I was not an actual fan of the show, though something more than a casual viewer. Apparently there’s a love-to-hate contingent out there but I never really followed the armchair quarterbacking that has become almost de rigueur of any TV series these days. But given the scope of what the show set out to accomplish — a backstage story of the creation of a Broadway show — I didn’t feel it was out of line for me to expect something more than a fifteen week version of an old MGM musical.

So what did I expect? I expected that they wouldn’t tease out the lead for the show-within-a-show all the way up to the very end; I thought they were going to stumble with funding and lose the director back to his old show, taking the rising star with him (his Eliza Doolittle as it were); that Smash would become a show about two separate shows with torn allegiances going up against each other, each becoming competitive in their successes; that the finale would involve the Tony awards where the two battling leading ladies were up against each other and when they announced the winner… fade to black, see you next season!

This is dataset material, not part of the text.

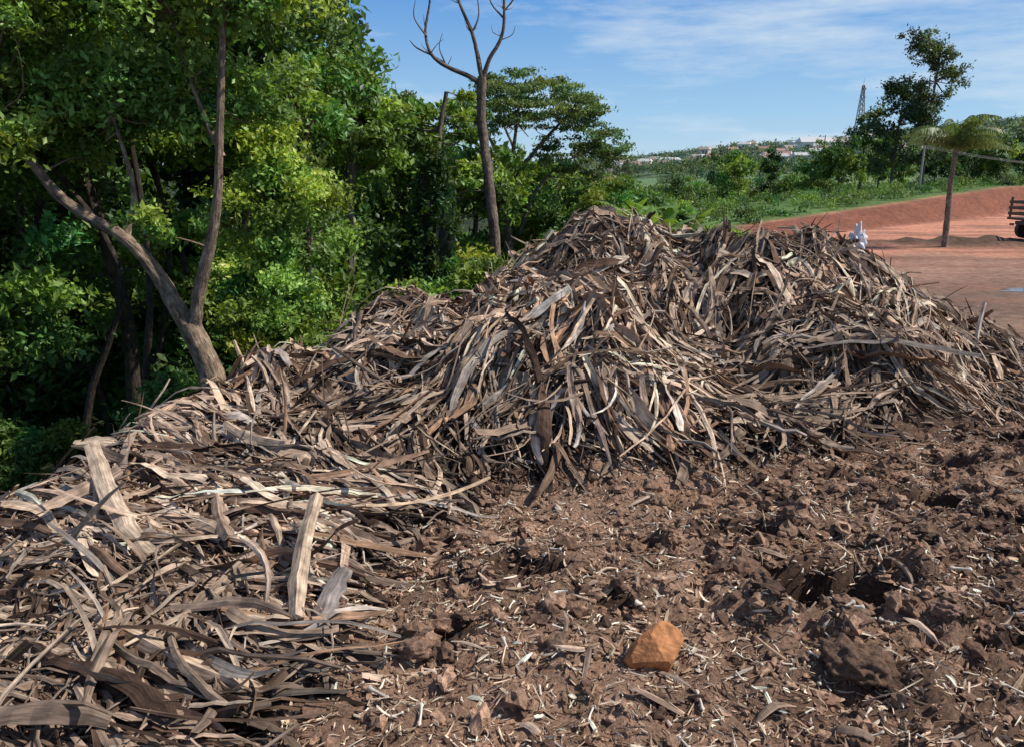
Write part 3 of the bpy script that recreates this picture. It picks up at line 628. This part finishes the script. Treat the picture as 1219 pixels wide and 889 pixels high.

What we got was a very drawn out process of a show in workshop that was held together with preposterous sub-plots. The adoption of a Chinese baby, by the least realistic family on TV (and a teen son who was unarguably the show’s worst actor); the constant need to give the competing leads opportunities to sing popular songs to fill in for true emotions in storytelling; a determined producer whose lines were clearly written by a computer sampling dialog from old movies and phoned in by a sleepwalking actress… and in the end the show barely-but-miraculously makes it through its out-of-town previews with hints of Pregnancy! Suicide! Divorce!

How could I have expected anything more from TV?

So I won’t return to Smash for its second season, and maybe one day someone will develop the backstage drama worthy of Broadway that is also quality television.

Until then there’s always Bob Fosse’s All That Jazz.